‘Dracula’: The time-travelling vampire
The character of Count Dracula has been given an unconventional spin in the eponymous three-episode miniseries
Master creators Steven Moffat and Mark Gatiss had cast a spell on us with Sherlock, the TV series starring Benedict Cumberbatch as the English detective created by Sir Arthur Conan Doyle. The version of Holmes recreated by Moffat and Gatiss came across as a brand new character that happened to share the name of the Conan Doyle creation.
Dracula, likewise, has been made to wear a new robe by Moffat and Gatiss in the eponymous three-episode miniseries. The undead count is as scary, powerful and brutal as he is expected to be. How he responds to modern times in the third episode is one of the most noticeable changes in him. Essayed superbly by the Danish actor Claes Bang, the character makes us watch it with awe - and some fear.
Old and haggard, Dracula is first shown in a dilapidated Transylvanian castle. As the story progresses, he crosses a water body and time-travels to reach the United Kingdom. His life has been one hell of a long journey. And he, as we know, cannot die.
Rules of the Beast, the first episode that reminds us of the Stoker novel often, starts by showing some clichéd horror movie tropes that don’t impress or scare us any longer. The face of the driver, who drops a lawyer named Jonathan Harker (John Heffernan) off at the castle, is half-covered by a piece of cloth. His eyes glow like blood-red neon lights. Bats flap their wings ominously in the middle of the night. As the viewer’s mind absorbs the initial visuals, the story unfolds.

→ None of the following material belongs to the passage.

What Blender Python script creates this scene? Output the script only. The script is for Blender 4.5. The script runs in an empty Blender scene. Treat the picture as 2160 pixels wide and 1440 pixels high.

After Harker arrives at the castle, he meets the count. What happens thereafter is revealed during an interview with Harker that’s conducted by an unusual Dutch nun, Sister Agatha Van Helsing (Dolly Wells). Harker, who was handsome when he had arrived at the castle, has mutated into a preternaturally white-skinned man who has lost his hair to alopecia. That is not the case, of course.
As Harker speaks, horrifying truths surface. Meanwhile, Dracula reaches the nunnery where the interview is taking place. He reveals himself by emerging from the body of a wolf standing outside the gate. That is followed by high drama, which is best left undiscussed.
The first episode is brilliant, which won’t surprise those who are familiar with the track record of its creators. The second, Blood Vessel, doesn’t match up to its predecessor’s intensity. A whodunit of the old-fashioned kind, it takes us on a journey across an ocean on a ship.
People start disappearing from the ship. Soon, it is clear that one of the passengers is responsible for what is going on.
Although this episode has a smart twist and several well-written characters, too, it fails to surprise the viewer for the most part.
Still, it is watchable and makes one look forward to The Dark Compass, the third and final episode.
The time-travelling vampire with blood in his mind arrives in the United Kingdom in the present. The viewer expects that a descendant of Sister Agatha (also plays by Wells) shall meet the count, which Zoe (the descendant) does. Dracula finds himself surrounded by modern-day inventions such as light switches, helicopters, cars and computers. Here, the creators consume too much footage to show Dracula’s experience of modern times, an experiment in writing unlikely to impress everybody.
Famous characters like Lucy Westenra (Lydia West) and Quincey Morris (Phil Dunster) show up too. Lucy, a good-natured 19-year-old girl who receives proposals from three men on the same day in the Stoker novel, is depicted as a party girl, The redefining of Lucy’s character and also of some others, and Dracula’s use of a word like ‘downloading’ to explain the obvious, come across as desperate measures to portray modernity in a miniseries that is far more engaging when the plot is set in the past.
Although Dracula begins fabulously, the second and third episodes are less interesting than they might have been. That said, it is a first-rate miniseries that compels us to binge-watch it until the last sequence.